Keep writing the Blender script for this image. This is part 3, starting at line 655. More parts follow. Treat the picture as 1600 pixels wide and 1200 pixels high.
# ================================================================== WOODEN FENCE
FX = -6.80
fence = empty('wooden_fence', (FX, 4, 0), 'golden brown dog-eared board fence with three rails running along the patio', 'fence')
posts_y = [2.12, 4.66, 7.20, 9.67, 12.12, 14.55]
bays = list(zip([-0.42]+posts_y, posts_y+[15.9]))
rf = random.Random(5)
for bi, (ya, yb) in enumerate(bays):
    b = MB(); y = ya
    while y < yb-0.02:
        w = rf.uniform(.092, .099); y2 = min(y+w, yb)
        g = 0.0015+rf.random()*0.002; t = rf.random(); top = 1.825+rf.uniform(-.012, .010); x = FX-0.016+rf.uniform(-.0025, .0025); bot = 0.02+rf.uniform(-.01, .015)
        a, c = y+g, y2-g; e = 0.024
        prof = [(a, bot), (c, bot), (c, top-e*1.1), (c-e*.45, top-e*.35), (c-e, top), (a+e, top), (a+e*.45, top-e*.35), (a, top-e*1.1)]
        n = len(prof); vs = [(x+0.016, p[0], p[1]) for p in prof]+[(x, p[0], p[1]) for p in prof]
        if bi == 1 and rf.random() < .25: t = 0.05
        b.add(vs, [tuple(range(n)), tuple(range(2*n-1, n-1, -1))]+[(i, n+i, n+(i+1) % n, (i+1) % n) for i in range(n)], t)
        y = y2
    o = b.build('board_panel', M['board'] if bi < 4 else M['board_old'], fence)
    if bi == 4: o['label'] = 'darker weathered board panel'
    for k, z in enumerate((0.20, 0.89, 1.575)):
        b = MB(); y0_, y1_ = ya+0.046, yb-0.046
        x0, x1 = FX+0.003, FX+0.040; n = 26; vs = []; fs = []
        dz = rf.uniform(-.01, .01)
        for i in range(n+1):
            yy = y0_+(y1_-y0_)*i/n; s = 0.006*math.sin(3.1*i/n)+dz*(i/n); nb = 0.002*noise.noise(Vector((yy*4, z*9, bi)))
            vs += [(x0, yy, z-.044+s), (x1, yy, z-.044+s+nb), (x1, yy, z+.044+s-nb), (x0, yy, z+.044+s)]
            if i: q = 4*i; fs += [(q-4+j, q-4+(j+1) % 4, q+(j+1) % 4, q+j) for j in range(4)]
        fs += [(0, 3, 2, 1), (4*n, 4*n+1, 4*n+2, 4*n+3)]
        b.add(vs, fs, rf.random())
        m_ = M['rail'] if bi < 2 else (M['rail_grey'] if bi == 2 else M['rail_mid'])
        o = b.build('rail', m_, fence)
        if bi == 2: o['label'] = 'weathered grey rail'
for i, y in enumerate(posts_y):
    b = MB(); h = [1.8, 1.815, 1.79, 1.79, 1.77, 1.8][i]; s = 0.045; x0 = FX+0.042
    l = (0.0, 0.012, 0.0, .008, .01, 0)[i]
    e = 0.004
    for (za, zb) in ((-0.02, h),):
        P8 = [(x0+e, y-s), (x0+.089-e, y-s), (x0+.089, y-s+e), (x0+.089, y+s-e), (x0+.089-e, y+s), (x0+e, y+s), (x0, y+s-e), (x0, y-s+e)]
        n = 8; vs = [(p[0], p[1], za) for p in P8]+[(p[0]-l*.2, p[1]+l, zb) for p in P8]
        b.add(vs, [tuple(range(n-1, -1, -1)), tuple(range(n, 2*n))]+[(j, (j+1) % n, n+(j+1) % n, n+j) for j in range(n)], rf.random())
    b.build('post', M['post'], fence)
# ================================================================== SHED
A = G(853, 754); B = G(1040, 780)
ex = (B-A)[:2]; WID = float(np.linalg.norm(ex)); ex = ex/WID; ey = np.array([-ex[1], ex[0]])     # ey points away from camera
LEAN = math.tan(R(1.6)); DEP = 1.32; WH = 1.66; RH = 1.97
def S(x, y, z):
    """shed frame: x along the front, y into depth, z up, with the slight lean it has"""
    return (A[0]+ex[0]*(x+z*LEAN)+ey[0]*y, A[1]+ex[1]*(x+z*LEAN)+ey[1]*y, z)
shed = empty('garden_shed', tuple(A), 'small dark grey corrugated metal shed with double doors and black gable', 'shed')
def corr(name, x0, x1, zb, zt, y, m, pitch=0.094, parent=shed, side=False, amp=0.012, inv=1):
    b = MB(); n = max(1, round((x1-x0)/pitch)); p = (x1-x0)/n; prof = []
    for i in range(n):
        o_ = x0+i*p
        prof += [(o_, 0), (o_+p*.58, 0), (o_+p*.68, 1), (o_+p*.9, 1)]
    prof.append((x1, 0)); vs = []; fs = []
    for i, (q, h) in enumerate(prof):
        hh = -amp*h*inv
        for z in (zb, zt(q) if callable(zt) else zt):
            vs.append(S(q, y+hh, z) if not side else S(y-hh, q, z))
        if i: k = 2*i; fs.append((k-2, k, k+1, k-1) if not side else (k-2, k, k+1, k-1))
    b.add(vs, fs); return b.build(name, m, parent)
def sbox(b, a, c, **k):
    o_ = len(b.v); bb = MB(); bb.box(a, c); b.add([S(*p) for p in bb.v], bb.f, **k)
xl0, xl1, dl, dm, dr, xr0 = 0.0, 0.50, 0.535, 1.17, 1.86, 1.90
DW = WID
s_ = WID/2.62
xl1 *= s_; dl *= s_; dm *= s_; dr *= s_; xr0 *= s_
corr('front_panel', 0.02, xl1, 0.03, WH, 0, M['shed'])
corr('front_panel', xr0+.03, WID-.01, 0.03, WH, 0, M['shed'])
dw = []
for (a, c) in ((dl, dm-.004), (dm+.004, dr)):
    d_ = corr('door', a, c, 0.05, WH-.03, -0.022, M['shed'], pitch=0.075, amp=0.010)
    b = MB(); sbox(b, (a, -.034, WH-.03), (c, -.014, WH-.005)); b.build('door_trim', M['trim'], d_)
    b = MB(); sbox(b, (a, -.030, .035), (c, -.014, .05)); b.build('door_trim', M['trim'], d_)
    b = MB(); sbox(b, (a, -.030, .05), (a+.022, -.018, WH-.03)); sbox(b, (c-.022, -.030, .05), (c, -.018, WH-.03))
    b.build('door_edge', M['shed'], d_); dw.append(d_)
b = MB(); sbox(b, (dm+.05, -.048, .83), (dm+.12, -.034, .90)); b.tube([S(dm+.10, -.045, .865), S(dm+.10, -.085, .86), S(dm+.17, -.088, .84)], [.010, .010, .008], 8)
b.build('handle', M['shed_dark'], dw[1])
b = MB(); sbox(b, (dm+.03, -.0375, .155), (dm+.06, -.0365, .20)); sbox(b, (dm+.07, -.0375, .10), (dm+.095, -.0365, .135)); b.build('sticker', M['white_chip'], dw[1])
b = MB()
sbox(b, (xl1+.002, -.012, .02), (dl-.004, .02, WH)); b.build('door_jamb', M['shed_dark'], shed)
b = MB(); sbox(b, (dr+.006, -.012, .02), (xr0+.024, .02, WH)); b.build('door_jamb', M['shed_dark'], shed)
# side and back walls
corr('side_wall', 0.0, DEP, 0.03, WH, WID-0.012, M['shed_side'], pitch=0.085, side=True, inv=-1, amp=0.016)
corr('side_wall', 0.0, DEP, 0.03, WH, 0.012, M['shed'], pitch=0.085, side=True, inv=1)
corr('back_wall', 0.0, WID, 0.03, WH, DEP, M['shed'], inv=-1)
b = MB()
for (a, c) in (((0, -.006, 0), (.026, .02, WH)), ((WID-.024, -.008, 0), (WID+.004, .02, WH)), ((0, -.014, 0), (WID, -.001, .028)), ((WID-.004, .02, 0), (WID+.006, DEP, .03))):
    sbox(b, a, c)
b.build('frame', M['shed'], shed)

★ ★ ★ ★

**Task brief:** Return what is listed above, exactly and completely.

**Answer to this task:**
Keep writing the Blender script for this image. This is part 3, starting at line 655. More parts follow. Treat the picture as 1600 pixels wide and 1200 pixels high.
# ================================================================== WOODEN FENCE
FX = -6.80
fence = empty('wooden_fence', (FX, 4, 0), 'golden brown dog-eared board fence with three rails running along the patio', 'fence')
posts_y = [2.12, 4.66, 7.20, 9.67, 12.12, 14.55]
bays = list(zip([-0.42]+posts_y, posts_y+[15.9]))
rf = random.Random(5)
for bi, (ya, yb) in enumerate(bays):
    b = MB(); y = ya
    while y < yb-0.02:
        w = rf.uniform(.092, .099); y2 = min(y+w, yb)
        g = 0.0015+rf.random()*0.002; t = rf.random(); top = 1.825+rf.uniform(-.012, .010); x = FX-0.016+rf.uniform(-.0025, .0025); bot = 0.02+rf.uniform(-.01, .015)
        a, c = y+g, y2-g; e = 0.024
        prof = [(a, bot), (c, bot), (c, top-e*1.1), (c-e*.45, top-e*.35), (c-e, top), (a+e, top), (a+e*.45, top-e*.35), (a, top-e*1.1)]
        n = len(prof); vs = [(x+0.016, p[0], p[1]) for p in prof]+[(x, p[0], p[1]) for p in prof]
        if bi == 1 and rf.random() < .25: t = 0.05
        b.add(vs, [tuple(range(n)), tuple(range(2*n-1, n-1, -1))]+[(i, n+i, n+(i+1) % n, (i+1) % n) for i in range(n)], t)
        y = y2
    o = b.build('board_panel', M['board'] if bi < 4 else M['board_old'], fence)
    if bi == 4: o['label'] = 'darker weathered board panel'
    for k, z in enumerate((0.20, 0.89, 1.575)):
        b = MB(); y0_, y1_ = ya+0.046, yb-0.046
        x0, x1 = FX+0.003, FX+0.040; n = 26; vs = []; fs = []
        dz = rf.uniform(-.01, .01)
        for i in range(n+1):
            yy = y0_+(y1_-y0_)*i/n; s = 0.006*math.sin(3.1*i/n)+dz*(i/n); nb = 0.002*noise.noise(Vector((yy*4, z*9, bi)))
            vs += [(x0, yy, z-.044+s), (x1, yy, z-.044+s+nb), (x1, yy, z+.044+s-nb), (x0, yy, z+.044+s)]
            if i: q = 4*i; fs += [(q-4+j, q-4+(j+1) % 4, q+(j+1) % 4, q+j) for j in range(4)]
        fs += [(0, 3, 2, 1), (4*n, 4*n+1, 4*n+2, 4*n+3)]
        b.add(vs, fs, rf.random())
        m_ = M['rail'] if bi < 2 else (M['rail_grey'] if bi == 2 else M['rail_mid'])
        o = b.build('rail', m_, fence)
        if bi == 2: o['label'] = 'weathered grey rail'
for i, y in enumerate(posts_y):
    b = MB(); h = [1.8, 1.815, 1.79, 1.79, 1.77, 1.8][i]; s = 0.045; x0 = FX+0.042
    l = (0.0, 0.012, 0.0, .008, .01, 0)[i]
    e = 0.004
    for (za, zb) in ((-0.02, h),):
        P8 = [(x0+e, y-s), (x0+.089-e, y-s), (x0+.089, y-s+e), (x0+.089, y+s-e), (x0+.089-e, y+s), (x0+e, y+s), (x0, y+s-e), (x0, y-s+e)]
        n = 8; vs = [(p[0], p[1], za) for p in P8]+[(p[0]-l*.2, p[1]+l, zb) for p in P8]
        b.add(vs, [tuple(range(n-1, -1, -1)), tuple(range(n, 2*n))]+[(j, (j+1) % n, n+(j+1) % n, n+j) for j in range(n)], rf.random())
    b.build('post', M['post'], fence)
# ================================================================== SHED
A = G(853, 754); B = G(1040, 780)
ex = (B-A)[:2]; WID = float(np.linalg.norm(ex)); ex = ex/WID; ey = np.array([-ex[1], ex[0]])     # ey points away from camera
LEAN = math.tan(R(1.6)); DEP = 1.32; WH = 1.66; RH = 1.97
def S(x, y, z):
    """shed frame: x along the front, y into depth, z up, with the slight lean it has"""
    return (A[0]+ex[0]*(x+z*LEAN)+ey[0]*y, A[1]+ex[1]*(x+z*LEAN)+ey[1]*y, z)
shed = empty('garden_shed', tuple(A), 'small dark grey corrugated metal shed with double doors and black gable', 'shed')
def corr(name, x0, x1, zb, zt, y, m, pitch=0.094, parent=shed, side=False, amp=0.012, inv=1):
    b = MB(); n = max(1, round((x1-x0)/pitch)); p = (x1-x0)/n; prof = []
    for i in range(n):
        o_ = x0+i*p
        prof += [(o_, 0), (o_+p*.58, 0), (o_+p*.68, 1), (o_+p*.9, 1)]
    prof.append((x1, 0)); vs = []; fs = []
    for i, (q, h) in enumerate(prof):
        hh = -amp*h*inv
        for z in (zb, zt(q) if callable(zt) else zt):
            vs.append(S(q, y+hh, z) if not side else S(y-hh, q, z))
        if i: k = 2*i; fs.append((k-2, k, k+1, k-1) if not side else (k-2, k, k+1, k-1))
    b.add(vs, fs); return b.build(name, m, parent)
def sbox(b, a, c, **k):
    o_ = len(b.v); bb = MB(); bb.box(a, c); b.add([S(*p) for p in bb.v], bb.f, **k)
xl0, xl1, dl, dm, dr, xr0 = 0.0, 0.50, 0.535, 1.17, 1.86, 1.90
DW = WID
s_ = WID/2.62
xl1 *= s_; dl *= s_; dm *= s_; dr *= s_; xr0 *= s_
corr('front_panel', 0.02, xl1, 0.03, WH, 0, M['shed'])
corr('front_panel', xr0+.03, WID-.01, 0.03, WH, 0, M['shed'])
dw = []
for (a, c) in ((dl, dm-.004), (dm+.004, dr)):
    d_ = corr('door', a, c, 0.05, WH-.03, -0.022, M['shed'], pitch=0.075, amp=0.010)
    b = MB(); sbox(b, (a, -.034, WH-.03), (c, -.014, WH-.005)); b.build('door_trim', M['trim'], d_)
    b = MB(); sbox(b, (a, -.030, .035), (c, -.014, .05)); b.build('door_trim', M['trim'], d_)
    b = MB(); sbox(b, (a, -.030, .05), (a+.022, -.018, WH-.03)); sbox(b, (c-.022, -.030, .05), (c, -.018, WH-.03))
    b.build('door_edge', M['shed'], d_); dw.append(d_)
b = MB(); sbox(b, (dm+.05, -.048, .83), (dm+.12, -.034, .90)); b.tube([S(dm+.10, -.045, .865), S(dm+.10, -.085, .86), S(dm+.17, -.088, .84)], [.010, .010, .008], 8)
b.build('handle', M['shed_dark'], dw[1])
b = MB(); sbox(b, (dm+.03, -.0375, .155), (dm+.06, -.0365, .20)); sbox(b, (dm+.07, -.0375, .10), (dm+.095, -.0365, .135)); b.build('sticker', M['white_chip'], dw[1])
b = MB()
sbox(b, (xl1+.002, -.012, .02), (dl-.004, .02, WH)); b.build('door_jamb', M['shed_dark'], shed)
b = MB(); sbox(b, (dr+.006, -.012, .02), (xr0+.024, .02, WH)); b.build('door_jamb', M['shed_dark'], shed)
# side and back walls
corr('side_wall', 0.0, DEP, 0.03, WH, WID-0.012, M['shed_side'], pitch=0.085, side=True, inv=-1, amp=0.016)
corr('side_wall', 0.0, DEP, 0.03, WH, 0.012, M['shed'], pitch=0.085, side=True, inv=1)
corr('back_wall', 0.0, WID, 0.03, WH, DEP, M['shed'], inv=-1)
b = MB()
for (a, c) in (((0, -.006, 0), (.026, .02, WH)), ((WID-.024, -.008, 0), (WID+.004, .02, WH)), ((0, -.014, 0), (WID, -.001, .028)), ((WID-.004, .02, 0), (WID+.006, DEP, .03))):
    sbox(b, a, c)
b.build('frame', M['shed'], shed)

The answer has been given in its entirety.